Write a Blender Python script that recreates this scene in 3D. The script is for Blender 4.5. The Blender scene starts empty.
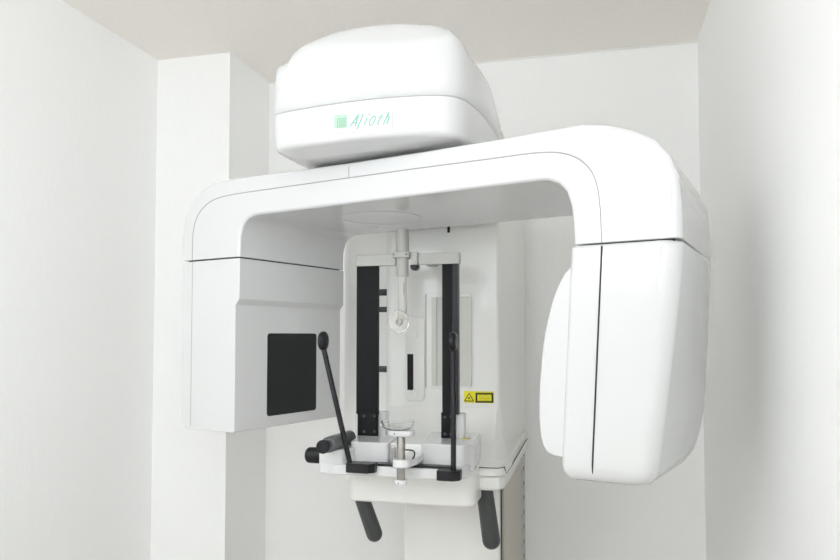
import bpy, bmesh, math
from mathutils import Vector, Matrix
from mathutils.bvhtree import BVHTree
D = bpy.data; S = bpy.context.scene; COL = S.collection
PI = math.pi

# ------------------------------------------------------------------ camera
F, CX, CY = 716.0, 420.0, 306.0
PITCH, YAW, HC = math.radians(2.38), math.radians(14.36), 1.45
cd = D.cameras.new('camera'); cam = D.objects.new('camera', cd); COL.objects.link(cam); S.camera = cam
cd.sensor_width = 36; cd.lens = F * 36 / 840; cd.shift_y = (CY - 280) / 840; cd.clip_start = 0.02
cam.location = (0, 0, HC); cam.rotation_euler = (PI/2 + PITCH, 0, YAW)
EYE = Vector((0, 0, HC))
def ray(px, py):
    x = (px - CX) / F; z = -(py - CY) / F
    v = (x, math.cos(PITCH) - z*math.sin(PITCH), math.sin(PITCH) + z*math.cos(PITCH))
    c, s = math.cos(YAW), math.sin(YAW)
    return Vector((c*v[0] - s*v[1], s*v[0] + c*v[1], v[2]))
def P(px, py, y):            # point of the photograph at room depth y
    r = ray(px, py); return EYE + r * (y / r.y)
def px2m(n, y): return n * y / F * 1.0

# arm frame: the rotating arm is swung 17.4 degrees about the vertical
AY = math.radians(31.72 - 14.36)
U = Vector((math.cos(AY), -math.sin(AY), 0)); W = Vector((math.sin(AY), math.cos(AY), 0))
def arm(u, w, z): return U*u + W*w + Vector((0, 0, z))
def on_plane(px, py, n, d):
    r = ray(px, py); return EYE + r * ((d - n.dot(EYE)) / n.dot(r))

# ------------------------------------------------------------------ materials
def mat(name, col, rough=0.4, metal=0, coat=0, bump=0, bscale=200, spec=0.5, trans=0, ior=1.45, var=0, alpha=1, distort=None):
    m = D.materials.new(name); m.use_nodes = True; nt = m.node_tree; b = nt.nodes['Principled BSDF']
    b.inputs['Base Color'].default_value = (*col, 1); b.inputs['Roughness'].default_value = rough
    b.inputs['Metallic'].default_value = metal; b.inputs['Coat Weight'].default_value = coat
    b.inputs['Coat Roughness'].default_value = 0.03; b.inputs['Coat IOR'].default_value = 1.6
    b.inputs['Specular IOR Level'].default_value = spec; b.inputs['Transmission Weight'].default_value = trans
    b.inputs['IOR'].default_value = ior; b.inputs['Alpha'].default_value = alpha
    tc = nt.nodes.new('ShaderNodeTexCoord')
    n = nt.nodes.new('ShaderNodeTexNoise'); n.inputs['Scale'].default_value = bscale; n.inputs['Detail'].default_value = 5
    mp = nt.nodes.new('ShaderNodeMapping'); nt.links.new(tc.outputs['Object'], mp.inputs['Vector'])
    if distort: mp.inputs['Scale'].default_value = distort
    nt.links.new(mp.outputs['Vector'], n.inputs['Vector'])
    if bump:
        bp = nt.nodes.new('ShaderNodeBump'); bp.inputs['Strength'].default_value = bump; bp.inputs['Distance'].default_value = 0.002
        nt.links.new(n.outputs['Fac'], bp.inputs['Height']); nt.links.new(bp.outputs['Normal'], b.inputs['Normal'])
    cr = nt.nodes.new('ShaderNodeValToRGB')
    cr.color_ramp.elements[0].position = 0.3; cr.color_ramp.elements[1].position = 0.7
    cr.color_ramp.elements[0].color = (*[c*(1-var) for c in col], 1); cr.color_ramp.elements[1].color = (*col, 1)
    nt.links.new(n.outputs['Fac'], cr.inputs['Fac']); nt.links.new(cr.outputs['Color'], b.inputs['Base Color'])
    return m
M = dict(
    wall=mat('vinyl_wallpaper', (.94, .945, .945), .75, bump=.35, bscale=90, var=.012, distort=(1, 1, .25)),
    ceil=mat('ceiling_paper', (.90, .87, .83), .9, bump=.4, bscale=70, var=.03),
    floor=mat('floor_vinyl', (.44, .41, .37), .5, var=.08, bscale=12),
    trim=mat('caulk_white', (.80, .80, .78), .6),
    door=mat('door_laminate', (.66, .62, .55), .45, var=.05, bscale=30, distort=(1, 1, .1)),
    white=mat('white_gloss_plastic', (.655, .66, .665), .08, coat=.3, var=.004, bscale=3),
    white_lit=mat('white_panel_lit', (.90, .90, .89), .4, var=.004, bscale=3),  # whiter plastic for the side panel; the light falling on it is painted in
    cream=mat('off_white_plastic', (.80, .80, .775), .3, coat=.25, var=.006, bscale=3),
    grey=mat('light_grey_plastic', (.43, .43, .405), .4, var=.01),
    seam=mat('seam_grey', (.36, .36, .37), .7),
    seamd=mat('seam_dark', (.035, .035, .035), .8),
    black=mat('black_plastic', (.012, .012, .014), .35, bump=.1, bscale=500, spec=.35),
    satin=mat('charcoal_plate', (.010, .0115, .012), .5, bump=.15, bscale=700, var=.1, spec=.15),
    window=mat('sensor_black_sheet', (.014, .017, .017), .45, bump=.1, bscale=600, var=.1, spec=.35),
    rubber=mat('dark_grey_grip', (.055, .06, .06), .42, bump=.15, bscale=500, var=.08),
    tube=mat('mid_grey_tube', (.13, .138, .14), .35, var=.05),
    steel=mat('brushed_steel', (.40, .385, .36), .35, metal=1, bump=.1, bscale=250, distort=(1, 1, .05), var=.1),
    clear=mat('clear_plastic', (1, 1, 1), .03, trans=1, ior=1.2),
    frost=mat('frosted_plastic', (.93, .925, .90), .2, trans=.9, ior=1.3),
    mirror=mat('pale_green_grey_panel', (.62, .625, .575), .3, coat=.2, var=.02),
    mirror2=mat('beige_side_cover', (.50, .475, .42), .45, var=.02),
    yellow=mat('warning_yellow', (.80, .72, .02), .5),
    ink=mat('print_black', (.02, .02, .01), .6),
    olive=mat('print_olive', (.30, .25, .02), .6),
    plate=mat('nameplate_white', (.82, .86, .86), .25, coat=.3),
    mint=mat('print_mint', (.24, .47, .39), .5),
    mintl=mat('print_pale_green', (.44, .62, .49), .5),
    mintm=mat('print_mid_green', (.34, .53, .41), .5),
    brass=mat('print_gold', (.62, .55, .25), .5),
    lampw=mat('lamp_frame_white', (.8, .8, .8), .4),
)
def emis(name, col, st):
    m = D.materials.new(name); m.use_nodes = True; b = m.node_tree.nodes['Principled BSDF']
    b.inputs['Emission Color'].default_value = (*col, 1); b.inputs['Emission Strength'].default_value = st
    b.inputs['Base Color'].default_value = (.8, .8, .8, 1)
    return m

# ------------------------------------------------------------------ mesh helpers
def link(name, bm, m, parent=None, bev=0, seg=3, ang=35, smooth=True, label=None, mats=None):
    bmesh.ops.recalc_face_normals(bm, faces=bm.faces)
    me = D.meshes.new(name); bm.to_mesh(me); bm.free()
    o = D.objects.new(name, me); COL.objects.link(o)
    for k in (mats or [m]): me.materials.append(M[k])
    if smooth:
        for p in me.polygons: p.use_smooth = True
    if bev:
        b = o.modifiers.new('bevel', 'BEVEL'); b.width = bev; b.segments = seg; b.limit_method = 'ANGLE'
        b.angle_limit = math.radians(ang); b.harden_normals = smooth
    elif smooth: me.set_sharp_from_angle(angle=math.radians(40))
    if parent:
        o.parent = parent; root = parent
        while root.parent: root = root.parent
        if parent is root: o.location = -root.location
    if label: o['label'] = label
    return o
def new(): return bmesh.new()
def add_poly_prism(bm, pts0, pts1, mi=0):
    a = [bm.verts.new(p) for p in pts0]; b = [bm.verts.new(p) for p in pts1]; n = len(a); fs = []
    fs.append(bm.faces.new(a)); fs.append(bm.faces.new(b[::-1]))
    for i in range(n): fs.append(bm.faces.new((a[i], a[(i+1) % n], b[(i+1) % n], b[i])))
    for f in fs: f.material_index = mi
    return bm
def add_box(bm, x0, x1, y0, y1, z0, z1, mi=0, mtx=None):
    p0 = [Vector(p) for p in ((x0,y0,z0),(x1,y0,z0),(x1,y1,z0),(x0,y1,z0))]
    p1 = [Vector((p.x, p.y, z1)) for p in p0]
    if mtx: p0 = [mtx @ p for p in p0]; p1 = [mtx @ p for p in p1]
    return add_poly_prism(bm, p0, p1, mi)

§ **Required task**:
Only lines belong in the copy: transcribe those from the start of the data through the line that contains "PI = math.pi", and skip the pictures.

§ **Complete output**:
Write a Blender Python script that recreates this scene in 3D. The script is for Blender 4.5. The Blender scene starts empty.
import bpy, bmesh, math
from mathutils import Vector, Matrix
from mathutils.bvhtree import BVHTree
D = bpy.data; S = bpy.context.scene; COL = S.collection
PI = math.pi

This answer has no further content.